# START OF Given material

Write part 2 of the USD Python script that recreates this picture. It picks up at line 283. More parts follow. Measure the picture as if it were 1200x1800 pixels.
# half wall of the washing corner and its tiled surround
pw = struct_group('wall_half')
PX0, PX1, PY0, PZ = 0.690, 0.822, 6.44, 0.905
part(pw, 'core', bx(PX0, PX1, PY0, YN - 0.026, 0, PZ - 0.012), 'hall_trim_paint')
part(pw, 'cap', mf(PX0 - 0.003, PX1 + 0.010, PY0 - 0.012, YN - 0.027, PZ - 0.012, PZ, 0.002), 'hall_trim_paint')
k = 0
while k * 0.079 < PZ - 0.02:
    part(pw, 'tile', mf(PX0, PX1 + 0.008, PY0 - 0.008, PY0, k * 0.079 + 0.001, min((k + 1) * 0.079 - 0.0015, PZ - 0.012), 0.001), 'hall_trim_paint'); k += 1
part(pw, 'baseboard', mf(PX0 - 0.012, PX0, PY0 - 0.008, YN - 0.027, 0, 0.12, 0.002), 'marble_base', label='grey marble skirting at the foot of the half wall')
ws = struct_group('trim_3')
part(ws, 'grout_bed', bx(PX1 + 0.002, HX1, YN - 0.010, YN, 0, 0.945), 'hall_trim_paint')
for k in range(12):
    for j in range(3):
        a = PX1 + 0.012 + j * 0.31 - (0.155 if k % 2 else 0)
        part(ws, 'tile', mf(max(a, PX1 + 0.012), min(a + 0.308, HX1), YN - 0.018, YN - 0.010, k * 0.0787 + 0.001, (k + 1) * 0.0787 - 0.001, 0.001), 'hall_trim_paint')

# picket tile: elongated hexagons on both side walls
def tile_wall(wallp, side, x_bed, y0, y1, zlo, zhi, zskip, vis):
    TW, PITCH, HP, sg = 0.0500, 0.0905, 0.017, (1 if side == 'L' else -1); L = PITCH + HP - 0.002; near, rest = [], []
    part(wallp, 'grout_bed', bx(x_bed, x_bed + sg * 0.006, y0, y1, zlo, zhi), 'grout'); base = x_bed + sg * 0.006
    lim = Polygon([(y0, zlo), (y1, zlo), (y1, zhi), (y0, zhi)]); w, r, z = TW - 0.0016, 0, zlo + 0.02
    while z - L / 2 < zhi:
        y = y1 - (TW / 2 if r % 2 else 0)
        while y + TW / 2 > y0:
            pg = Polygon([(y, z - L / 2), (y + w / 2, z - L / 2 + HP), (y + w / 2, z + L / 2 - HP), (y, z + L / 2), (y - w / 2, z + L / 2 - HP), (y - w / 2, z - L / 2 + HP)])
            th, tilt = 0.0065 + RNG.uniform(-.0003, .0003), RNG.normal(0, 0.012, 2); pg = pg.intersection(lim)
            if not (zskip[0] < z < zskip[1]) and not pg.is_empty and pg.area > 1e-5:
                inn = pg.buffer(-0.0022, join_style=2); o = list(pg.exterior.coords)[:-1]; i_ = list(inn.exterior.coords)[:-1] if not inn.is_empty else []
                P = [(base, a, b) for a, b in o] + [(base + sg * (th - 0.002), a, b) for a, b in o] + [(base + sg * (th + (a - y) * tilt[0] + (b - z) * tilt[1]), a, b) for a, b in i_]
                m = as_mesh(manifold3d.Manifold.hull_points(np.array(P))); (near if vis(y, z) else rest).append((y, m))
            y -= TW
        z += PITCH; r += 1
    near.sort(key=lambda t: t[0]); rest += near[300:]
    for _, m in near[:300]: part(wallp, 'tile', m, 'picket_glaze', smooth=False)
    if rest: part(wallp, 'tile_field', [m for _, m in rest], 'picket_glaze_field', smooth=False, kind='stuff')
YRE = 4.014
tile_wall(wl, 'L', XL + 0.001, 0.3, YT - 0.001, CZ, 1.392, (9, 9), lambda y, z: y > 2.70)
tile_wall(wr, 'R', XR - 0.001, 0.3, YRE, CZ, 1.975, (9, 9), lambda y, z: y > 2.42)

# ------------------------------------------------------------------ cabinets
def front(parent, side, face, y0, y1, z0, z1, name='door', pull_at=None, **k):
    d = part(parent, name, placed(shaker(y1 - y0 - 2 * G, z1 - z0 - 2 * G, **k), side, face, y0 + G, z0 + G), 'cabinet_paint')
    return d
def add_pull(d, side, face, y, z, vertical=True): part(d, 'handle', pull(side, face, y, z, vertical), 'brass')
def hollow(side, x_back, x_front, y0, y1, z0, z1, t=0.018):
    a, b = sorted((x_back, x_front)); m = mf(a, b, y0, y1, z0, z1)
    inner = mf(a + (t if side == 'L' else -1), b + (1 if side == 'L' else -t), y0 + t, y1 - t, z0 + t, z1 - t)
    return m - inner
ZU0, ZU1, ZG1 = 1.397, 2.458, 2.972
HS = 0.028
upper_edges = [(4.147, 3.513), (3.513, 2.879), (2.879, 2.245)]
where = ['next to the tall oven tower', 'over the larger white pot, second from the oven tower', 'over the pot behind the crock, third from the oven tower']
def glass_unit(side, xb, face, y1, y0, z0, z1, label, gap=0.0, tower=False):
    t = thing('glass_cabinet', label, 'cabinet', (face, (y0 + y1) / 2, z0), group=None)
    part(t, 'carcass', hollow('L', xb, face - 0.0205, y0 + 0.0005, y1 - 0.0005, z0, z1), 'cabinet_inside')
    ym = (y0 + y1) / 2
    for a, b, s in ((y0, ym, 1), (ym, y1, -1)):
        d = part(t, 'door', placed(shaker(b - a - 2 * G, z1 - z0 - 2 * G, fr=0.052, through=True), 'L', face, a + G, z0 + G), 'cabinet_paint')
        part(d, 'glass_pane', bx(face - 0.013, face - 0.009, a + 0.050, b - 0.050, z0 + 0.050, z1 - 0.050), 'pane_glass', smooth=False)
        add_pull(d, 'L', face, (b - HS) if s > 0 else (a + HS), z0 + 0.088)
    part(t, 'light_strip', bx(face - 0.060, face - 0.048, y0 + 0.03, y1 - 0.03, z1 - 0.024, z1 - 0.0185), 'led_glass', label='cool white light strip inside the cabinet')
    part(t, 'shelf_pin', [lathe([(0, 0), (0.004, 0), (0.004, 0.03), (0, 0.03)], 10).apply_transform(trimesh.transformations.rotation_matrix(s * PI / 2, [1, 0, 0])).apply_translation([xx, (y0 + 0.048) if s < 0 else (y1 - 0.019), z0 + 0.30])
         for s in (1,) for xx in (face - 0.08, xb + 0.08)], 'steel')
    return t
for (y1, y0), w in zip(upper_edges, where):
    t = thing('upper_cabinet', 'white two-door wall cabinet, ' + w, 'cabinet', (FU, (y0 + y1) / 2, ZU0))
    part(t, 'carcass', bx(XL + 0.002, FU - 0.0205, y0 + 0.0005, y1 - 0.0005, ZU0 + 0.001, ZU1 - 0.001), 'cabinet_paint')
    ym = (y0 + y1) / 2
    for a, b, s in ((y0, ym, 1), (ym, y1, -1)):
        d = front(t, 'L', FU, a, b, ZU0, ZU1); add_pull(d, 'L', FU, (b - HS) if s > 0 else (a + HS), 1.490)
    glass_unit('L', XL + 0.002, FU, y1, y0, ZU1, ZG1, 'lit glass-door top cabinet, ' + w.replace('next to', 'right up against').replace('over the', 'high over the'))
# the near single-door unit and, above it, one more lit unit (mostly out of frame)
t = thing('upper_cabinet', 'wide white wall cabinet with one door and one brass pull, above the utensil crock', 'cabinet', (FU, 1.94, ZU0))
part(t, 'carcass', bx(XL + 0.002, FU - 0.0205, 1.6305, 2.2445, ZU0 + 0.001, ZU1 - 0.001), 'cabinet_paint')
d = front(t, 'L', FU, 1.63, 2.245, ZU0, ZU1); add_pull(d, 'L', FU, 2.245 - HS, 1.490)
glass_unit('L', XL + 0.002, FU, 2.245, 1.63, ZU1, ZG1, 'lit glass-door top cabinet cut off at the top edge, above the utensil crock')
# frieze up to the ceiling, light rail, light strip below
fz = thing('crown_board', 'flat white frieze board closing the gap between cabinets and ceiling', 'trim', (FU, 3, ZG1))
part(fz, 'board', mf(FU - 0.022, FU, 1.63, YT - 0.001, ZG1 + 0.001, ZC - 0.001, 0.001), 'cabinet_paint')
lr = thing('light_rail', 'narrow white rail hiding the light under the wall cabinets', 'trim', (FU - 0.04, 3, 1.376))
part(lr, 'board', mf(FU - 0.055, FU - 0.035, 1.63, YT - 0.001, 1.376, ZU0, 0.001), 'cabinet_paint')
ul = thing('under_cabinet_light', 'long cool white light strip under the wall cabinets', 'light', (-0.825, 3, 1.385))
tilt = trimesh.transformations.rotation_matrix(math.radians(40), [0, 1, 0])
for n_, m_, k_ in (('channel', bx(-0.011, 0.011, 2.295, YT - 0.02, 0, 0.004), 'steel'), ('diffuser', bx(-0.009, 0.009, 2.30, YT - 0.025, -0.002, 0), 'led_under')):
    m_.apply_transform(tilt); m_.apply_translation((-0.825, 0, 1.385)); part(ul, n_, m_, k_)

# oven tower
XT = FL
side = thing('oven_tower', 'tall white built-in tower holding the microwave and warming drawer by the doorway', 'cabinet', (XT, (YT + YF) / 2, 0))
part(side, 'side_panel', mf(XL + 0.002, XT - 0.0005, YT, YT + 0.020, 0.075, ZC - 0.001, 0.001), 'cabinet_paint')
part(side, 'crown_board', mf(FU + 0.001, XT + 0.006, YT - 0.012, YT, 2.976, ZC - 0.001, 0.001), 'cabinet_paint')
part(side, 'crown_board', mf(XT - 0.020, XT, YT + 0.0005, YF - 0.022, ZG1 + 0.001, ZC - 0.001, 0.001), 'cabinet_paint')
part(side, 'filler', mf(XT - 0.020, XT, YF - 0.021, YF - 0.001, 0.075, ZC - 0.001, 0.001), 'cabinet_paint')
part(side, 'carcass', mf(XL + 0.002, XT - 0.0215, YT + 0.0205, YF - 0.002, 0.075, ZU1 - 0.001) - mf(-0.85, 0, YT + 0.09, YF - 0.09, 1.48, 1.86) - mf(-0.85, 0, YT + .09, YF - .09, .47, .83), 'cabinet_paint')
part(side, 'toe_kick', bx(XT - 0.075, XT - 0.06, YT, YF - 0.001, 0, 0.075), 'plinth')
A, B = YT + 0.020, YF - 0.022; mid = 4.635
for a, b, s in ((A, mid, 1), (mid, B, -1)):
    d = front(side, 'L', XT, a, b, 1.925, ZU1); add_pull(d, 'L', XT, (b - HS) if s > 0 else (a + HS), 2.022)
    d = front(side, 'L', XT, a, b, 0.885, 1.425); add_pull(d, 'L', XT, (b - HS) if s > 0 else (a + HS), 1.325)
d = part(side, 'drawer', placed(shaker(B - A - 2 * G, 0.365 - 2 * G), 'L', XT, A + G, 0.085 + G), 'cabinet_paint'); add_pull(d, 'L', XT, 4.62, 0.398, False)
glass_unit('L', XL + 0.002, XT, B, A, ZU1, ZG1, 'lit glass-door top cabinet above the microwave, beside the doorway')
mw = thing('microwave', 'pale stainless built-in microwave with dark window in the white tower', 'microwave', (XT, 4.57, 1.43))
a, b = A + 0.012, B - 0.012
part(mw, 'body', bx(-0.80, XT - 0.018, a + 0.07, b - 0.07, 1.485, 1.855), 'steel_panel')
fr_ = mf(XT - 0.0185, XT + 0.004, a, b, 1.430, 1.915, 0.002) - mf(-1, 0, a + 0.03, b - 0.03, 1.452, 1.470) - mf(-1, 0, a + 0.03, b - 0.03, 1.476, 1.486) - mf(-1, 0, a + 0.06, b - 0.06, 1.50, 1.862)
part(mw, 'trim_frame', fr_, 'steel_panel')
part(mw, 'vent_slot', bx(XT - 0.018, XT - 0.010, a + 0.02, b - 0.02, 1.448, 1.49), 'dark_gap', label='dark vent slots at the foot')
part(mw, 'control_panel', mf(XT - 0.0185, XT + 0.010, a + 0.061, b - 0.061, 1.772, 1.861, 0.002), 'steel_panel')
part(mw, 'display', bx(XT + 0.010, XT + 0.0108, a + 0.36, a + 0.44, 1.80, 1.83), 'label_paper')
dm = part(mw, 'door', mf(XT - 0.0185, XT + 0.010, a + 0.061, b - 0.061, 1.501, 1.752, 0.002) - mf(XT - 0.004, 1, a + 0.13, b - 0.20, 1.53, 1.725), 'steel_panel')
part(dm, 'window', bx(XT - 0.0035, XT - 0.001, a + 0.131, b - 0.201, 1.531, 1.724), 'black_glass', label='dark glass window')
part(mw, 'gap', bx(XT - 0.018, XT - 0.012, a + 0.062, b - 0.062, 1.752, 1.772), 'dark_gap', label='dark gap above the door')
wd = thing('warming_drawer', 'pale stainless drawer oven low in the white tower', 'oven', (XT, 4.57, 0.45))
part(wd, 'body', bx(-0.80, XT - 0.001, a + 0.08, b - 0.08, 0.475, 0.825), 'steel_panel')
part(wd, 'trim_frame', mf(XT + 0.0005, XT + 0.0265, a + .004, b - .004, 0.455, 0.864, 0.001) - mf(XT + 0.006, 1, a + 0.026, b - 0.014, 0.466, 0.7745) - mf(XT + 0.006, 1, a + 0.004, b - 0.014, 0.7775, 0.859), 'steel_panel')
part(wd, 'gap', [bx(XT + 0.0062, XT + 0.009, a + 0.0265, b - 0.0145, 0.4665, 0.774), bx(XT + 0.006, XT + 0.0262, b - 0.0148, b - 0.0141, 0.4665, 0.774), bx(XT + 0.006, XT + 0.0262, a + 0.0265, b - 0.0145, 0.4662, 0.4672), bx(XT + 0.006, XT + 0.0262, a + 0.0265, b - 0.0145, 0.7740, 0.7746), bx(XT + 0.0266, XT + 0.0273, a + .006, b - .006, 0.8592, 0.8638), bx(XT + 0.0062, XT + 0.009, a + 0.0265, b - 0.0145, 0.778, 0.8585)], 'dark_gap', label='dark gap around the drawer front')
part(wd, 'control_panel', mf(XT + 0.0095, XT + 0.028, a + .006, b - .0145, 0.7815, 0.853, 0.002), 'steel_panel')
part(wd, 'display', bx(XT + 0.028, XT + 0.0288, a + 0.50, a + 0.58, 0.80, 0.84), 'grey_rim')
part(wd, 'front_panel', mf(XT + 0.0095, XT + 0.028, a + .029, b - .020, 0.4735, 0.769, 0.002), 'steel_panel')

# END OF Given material

▸ **Written request**
Everything from the first line above through the line that contains "part(ws, 'tile', mf(max(a, PX1" should be duplicated exactly, please, and nothing beyond it.

▸ **Exercise answer**
Write part 2 of the USD Python script that recreates this picture. It picks up at line 283. More parts follow. Measure the picture as if it were 1200x1800 pixels.
# half wall of the washing corner and its tiled surround
pw = struct_group('wall_half')
PX0, PX1, PY0, PZ = 0.690, 0.822, 6.44, 0.905
part(pw, 'core', bx(PX0, PX1, PY0, YN - 0.026, 0, PZ - 0.012), 'hall_trim_paint')
part(pw, 'cap', mf(PX0 - 0.003, PX1 + 0.010, PY0 - 0.012, YN - 0.027, PZ - 0.012, PZ, 0.002), 'hall_trim_paint')
k = 0
while k * 0.079 < PZ - 0.02:
    part(pw, 'tile', mf(PX0, PX1 + 0.008, PY0 - 0.008, PY0, k * 0.079 + 0.001, min((k + 1) * 0.079 - 0.0015, PZ - 0.012), 0.001), 'hall_trim_paint'); k += 1
part(pw, 'baseboard', mf(PX0 - 0.012, PX0, PY0 - 0.008, YN - 0.027, 0, 0.12, 0.002), 'marble_base', label='grey marble skirting at the foot of the half wall')
ws = struct_group('trim_3')
part(ws, 'grout_bed', bx(PX1 + 0.002, HX1, YN - 0.010, YN, 0, 0.945), 'hall_trim_paint')
for k in range(12):
    for j in range(3):
        a = PX1 + 0.012 + j * 0.31 - (0.155 if k % 2 else 0)
        part(ws, 'tile', mf(max(a, PX1 + 0.012), min(a + 0.308, HX1), YN - 0.018, YN - 0.010, k * 0.0787 + 0.001, (k + 1) * 0.0787 - 0.001, 0.001), 'hall_trim_paint')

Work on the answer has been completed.